■ **PROVIDED ENTRIES**
● ● ● ● ●

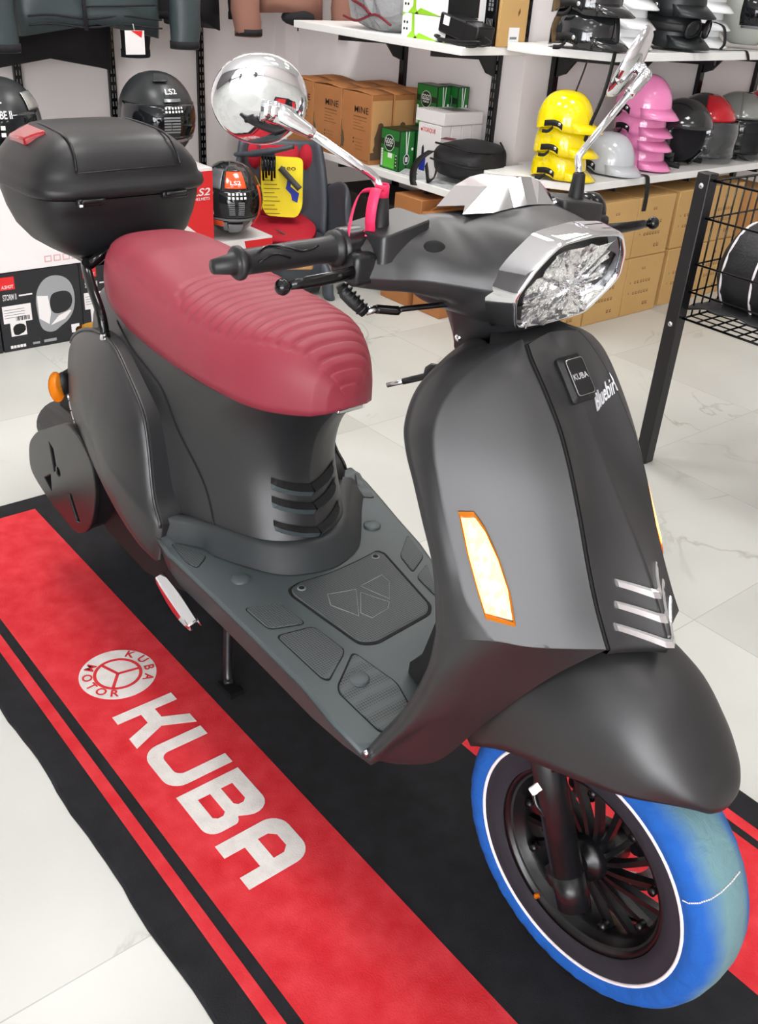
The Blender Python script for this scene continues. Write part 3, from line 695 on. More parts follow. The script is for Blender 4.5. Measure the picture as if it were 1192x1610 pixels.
# ---- side covers
SB = [(-.850, -.204, .372), (-.882, -.198, .415), (-.915, -.186, .51), (-.942, -.180, .555), (-1.014, -.170, .597), (-1.085, -.158, .621), (-1.165, -.148, .622), (-1.27, -.136, .592), (-1.375, -.118, .535), (-1.412, -.112, .475), (-1.392, -.122, .420), (-1.31, -.146, .390), (-1.215, -.165, .372), (-1.075, -.184, .322), (-.99, -.195, .298), (-.915, -.202, .285), (-.862, -.207, .30)]
def side_cover(s):
    bd_ = cr([SB[-1]] + SB + SB[:2], 5)[5:-10]; c = np.array((-1.10, -.165, .455)); rows = []
    for k in range(13):
        q = 1 - k / 12; row = []
        for p in bd_:
            p = np.array(p); P = c + (p - c) * q
            P[1] = (p[1] * q + -.165 * (1 - q)) - .047 * (1 - q ** 2.4) ** .8
            row.append((P[0], s * abs(P[1]), P[2]))
        rows.append(row)
    inn = [(p[0] * .98 - .022, s * (abs(p[1]) - .045), p[2] * .98 + .012) for p in bd_]
    mb = MB(); mb.grid([inn, [(p[0], s * (abs(p[1]) - .006), p[2]) for p in bd_]] + rows, cv=True)
    o = sbuild(mb, 'side_cover', 'matte_black')
    q = mb.v
    # raised bead along the front edge
    mb = MB(); mb.tube([(p[0], s * (abs(p[1]) + .001), p[2]) for p in bd_[0:42]], .0032, 8); sbuild(mb, 'edge_bead', 'matte_black', parent=o)
    mb = MB(); mb.text('Bluebird', (0, 0, 0), (1, 0, 0), (0, 1, 0), .036, 0, 'LEFT', .02, lift=0, shear=.35, width=.16)
    nb_ = len(bd_); i0 = 45; nv = []
    for t_ in mb.v:
        f_ = t_[0] / .16; f_ = f_ if s < 0 else 1 - f_
        jj = i0 + 1 + f_ * 14; q_ = 2.2 - 2.0 * t_[1] / .036; rr_ = max(q_, .2)
        j_ = int(jj); fr = jj - j_; k_ = int(rr_); fk = rr_ - k_
        g_ = lambda k, j: Vector(rows[k][j % nb_])
        P = (g_(k_, j_) * (1 - fr) + g_(k_, j_ + 1) * fr) * (1 - fk) + (g_(k_ + 1, j_) * (1 - fr) + g_(k_ + 1, j_ + 1) * fr) * fk
        nv.append(tuple(P + Vector((-.0015, s * .002, -.0005))))
    mb.v = nv; sbuild(mb, 'script_lettering', 'print_silver', parent=o, solid=.003, recalc=False)
    mb = MB(); mb.lathe([(.006, -.002), (.006, .001), (0, .0015)], (-.885, s * .209, .318), (0, s, 0), 14); sbuild(mb, 'screw_hole', 'black_gap', parent=o)
    return o
both(side_cover)
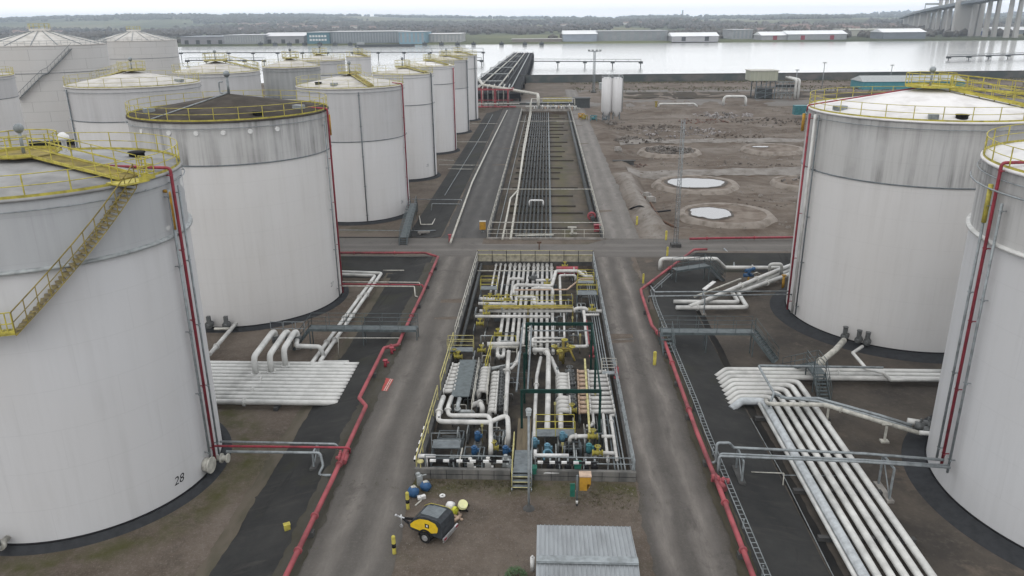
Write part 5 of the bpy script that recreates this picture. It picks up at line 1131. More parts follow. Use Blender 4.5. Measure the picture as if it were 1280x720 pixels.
for px, py, z, lab, mt in ((668, 557, .2, 'pale blue motor beside the lamp post', None), (684, 564, .2, 'pale blue motor with a hose behind the white discharge pipe', None), (703, 549, .2, 'teal motor in front of the yellow railed platform', None), (736, 564, .1, 'teal motor beside the yellow box', 'teal'), (593, 567, -.1, 'dark blue motor in front of the grey open deck', 'blue'), (632, 567, -.1, 'dark blue motor west of the timber walkway', 'blue'), (597, 549, 0, 'dark blue motor behind the second L shaped pipe', 'blue')):
    c = copy_thing(mm, at(px, py, z), lab)
    if mt:
        for ch in c.children:
            if not ch.name.startswith('motor_base'): ch.data = ch.data.copy(); ch.data.materials[0] = MAT[mt]
remove(mm)
b = MB(); b.tube([at(680, 575, .5), at(680, 563, .8), at(687, 562, .8), at(691, 568, .5)], .07, 8, .2); single('hose', b, 'blue_pale', 'pale blue hose looping over the white discharge pipe', 'hose')
for k, (px, py) in enumerate(((588, 582), (610, 581), (632, 578), (637, 584))):
    b = MB(); q = at(px, py, .2); b.box(q, (.35, .3, .5)); b.tube([q+V((0, 0, .2)), q+V((0, 0, .5))], .12, 8); b.box(q+V((.25, 0, -.2)), (.12, .2, .2)); single('junction_box', b, 'pipe_pit' if k < 2 else 'pipe_grey', 'pale junction box behind the block wall, %s from the west corner' % ORD[k], 'junction box')
# boxes at the south east of the pit
q = at(721, 632, 0); t = thing('signal_post', 'yellow box and green panel on a grey post at the south of the pit', 'control post', q); b = MB(); b.tube([q, q+V((0, 0, 1.9))], .06, 8); obj('post', b, 'galv_dark', t)
c = q+V((.42, .1, 1.55)); b = MB(); b.prism([(c.x-.3, c.y-.25, c.z-.5), (c.x+.1, c.y-.25, c.z-.5), (c.x+.1, c.y+.25, c.z-.5), (c.x-.3, c.y+.25, c.z-.5)], .4); b.add([(c.x-.3, c.y-.25, c.z-.1), (c.x+.3, c.y-.25, c.z-.1), (c.x+.3, c.y+.25, c.z-.1), (c.x-.3, c.y+.25, c.z-.1), (c.x-.3, c.y-.25, c.z+.35), (c.x+.3, c.y-.25, c.z+.35), (c.x+.3, c.y+.25, c.z+.35), (c.x-.3, c.y+.25, c.z+.35)], [(0, 1, 5, 4), (1, 2, 6, 5), (2, 3, 7, 6), (3, 0, 4, 7), (4, 5, 6, 7), (0, 3, 2, 1)]); b.add([(c.x+.1, c.y-.25, c.z-.5), (c.x+.3, c.y-.25, c.z-.1), (c.x+.3, c.y+.25, c.z-.1), (c.x+.1, c.y+.25, c.z-.5)], [(0, 3, 2, 1)]); obj('yellow_box', b, 'orange', t)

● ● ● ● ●

■ **TASK DIRECTIONS**
Print each entry shown above with exact wording and no pictures.

■ **THE REPLY**
The Blender Python script for this scene continues. Write part 3, from line 695 on. More parts follow. The script is for Blender 4.5. Measure the picture as if it were 1192x1610 pixels.
# ---- side covers
SB = [(-.850, -.204, .372), (-.882, -.198, .415), (-.915, -.186, .51), (-.942, -.180, .555), (-1.014, -.170, .597), (-1.085, -.158, .621), (-1.165, -.148, .622), (-1.27, -.136, .592), (-1.375, -.118, .535), (-1.412, -.112, .475), (-1.392, -.122, .420), (-1.31, -.146, .390), (-1.215, -.165, .372), (-1.075, -.184, .322), (-.99, -.195, .298), (-.915, -.202, .285), (-.862, -.207, .30)]
def side_cover(s):
    bd_ = cr([SB[-1]] + SB + SB[:2], 5)[5:-10]; c = np.array((-1.10, -.165, .455)); rows = []
    for k in range(13):
        q = 1 - k / 12; row = []
        for p in bd_:
            p = np.array(p); P = c + (p - c) * q
            P[1] = (p[1] * q + -.165 * (1 - q)) - .047 * (1 - q ** 2.4) ** .8
            row.append((P[0], s * abs(P[1]), P[2]))
        rows.append(row)
    inn = [(p[0] * .98 - .022, s * (abs(p[1]) - .045), p[2] * .98 + .012) for p in bd_]
    mb = MB(); mb.grid([inn, [(p[0], s * (abs(p[1]) - .006), p[2]) for p in bd_]] + rows, cv=True)
    o = sbuild(mb, 'side_cover', 'matte_black')
    q = mb.v
    # raised bead along the front edge
    mb = MB(); mb.tube([(p[0], s * (abs(p[1]) + .001), p[2]) for p in bd_[0:42]], .0032, 8); sbuild(mb, 'edge_bead', 'matte_black', parent=o)
    mb = MB(); mb.text('Bluebird', (0, 0, 0), (1, 0, 0), (0, 1, 0), .036, 0, 'LEFT', .02, lift=0, shear=.35, width=.16)
    nb_ = len(bd_); i0 = 45; nv = []
    for t_ in mb.v:
        f_ = t_[0] / .16; f_ = f_ if s < 0 else 1 - f_
        jj = i0 + 1 + f_ * 14; q_ = 2.2 - 2.0 * t_[1] / .036; rr_ = max(q_, .2)
        j_ = int(jj); fr = jj - j_; k_ = int(rr_); fk = rr_ - k_
        g_ = lambda k, j: Vector(rows[k][j % nb_])
        P = (g_(k_, j_) * (1 - fr) + g_(k_, j_ + 1) * fr) * (1 - fk) + (g_(k_ + 1, j_) * (1 - fr) + g_(k_ + 1, j_ + 1) * fr) * fk
        nv.append(tuple(P + Vector((-.0015, s * .002, -.0005))))
    mb.v = nv; sbuild(mb, 'script_lettering', 'print_silver', parent=o, solid=.003, recalc=False)
    mb = MB(); mb.lathe([(.006, -.002), (.006, .001), (0, .0015)], (-.885, s * .209, .318), (0, s, 0), 14); sbuild(mb, 'screw_hole', 'black_gap', parent=o)
    return o
both(side_cover)
Write part 5 of the bpy script that recreates this picture. It picks up at line 1131. More parts follow. Use Blender 4.5. Measure the picture as if it were 1280x720 pixels.
for px, py, z, lab, mt in ((668, 557, .2, 'pale blue motor beside the lamp post', None), (684, 564, .2, 'pale blue motor with a hose behind the white discharge pipe', None), (703, 549, .2, 'teal motor in front of the yellow railed platform', None), (736, 564, .1, 'teal motor beside the yellow box', 'teal'), (593, 567, -.1, 'dark blue motor in front of the grey open deck', 'blue'), (632, 567, -.1, 'dark blue motor west of the timber walkway', 'blue'), (597, 549, 0, 'dark blue motor behind the second L shaped pipe', 'blue')):
    c = copy_thing(mm, at(px, py, z), lab)
    if mt:
        for ch in c.children:
            if not ch.name.startswith('motor_base'): ch.data = ch.data.copy(); ch.data.materials[0] = MAT[mt]
remove(mm)
b = MB(); b.tube([at(680, 575, .5), at(680, 563, .8), at(687, 562, .8), at(691, 568, .5)], .07, 8, .2); single('hose', b, 'blue_pale', 'pale blue hose looping over the white discharge pipe', 'hose')
for k, (px, py) in enumerate(((588, 582), (610, 581), (632, 578), (637, 584))):
    b = MB(); q = at(px, py, .2); b.box(q, (.35, .3, .5)); b.tube([q+V((0, 0, .2)), q+V((0, 0, .5))], .12, 8); b.box(q+V((.25, 0, -.2)), (.12, .2, .2)); single('junction_box', b, 'pipe_pit' if k < 2 else 'pipe_grey', 'pale junction box behind the block wall, %s from the west corner' % ORD[k], 'junction box')
# boxes at the south east of the pit
q = at(721, 632, 0); t = thing('signal_post', 'yellow box and green panel on a grey post at the south of the pit', 'control post', q); b = MB(); b.tube([q, q+V((0, 0, 1.9))], .06, 8); obj('post', b, 'galv_dark', t)
c = q+V((.42, .1, 1.55)); b = MB(); b.prism([(c.x-.3, c.y-.25, c.z-.5), (c.x+.1, c.y-.25, c.z-.5), (c.x+.1, c.y+.25, c.z-.5), (c.x-.3, c.y+.25, c.z-.5)], .4); b.add([(c.x-.3, c.y-.25, c.z-.1), (c.x+.3, c.y-.25, c.z-.1), (c.x+.3, c.y+.25, c.z-.1), (c.x-.3, c.y+.25, c.z-.1), (c.x-.3, c.y-.25, c.z+.35), (c.x+.3, c.y-.25, c.z+.35), (c.x+.3, c.y+.25, c.z+.35), (c.x-.3, c.y+.25, c.z+.35)], [(0, 1, 5, 4), (1, 2, 6, 5), (2, 3, 7, 6), (3, 0, 4, 7), (4, 5, 6, 7), (0, 3, 2, 1)]); b.add([(c.x+.1, c.y-.25, c.z-.5), (c.x+.3, c.y-.25, c.z-.1), (c.x+.3, c.y+.25, c.z-.1), (c.x+.1, c.y+.25, c.z-.5)], [(0, 3, 2, 1)]); obj('yellow_box', b, 'orange', t)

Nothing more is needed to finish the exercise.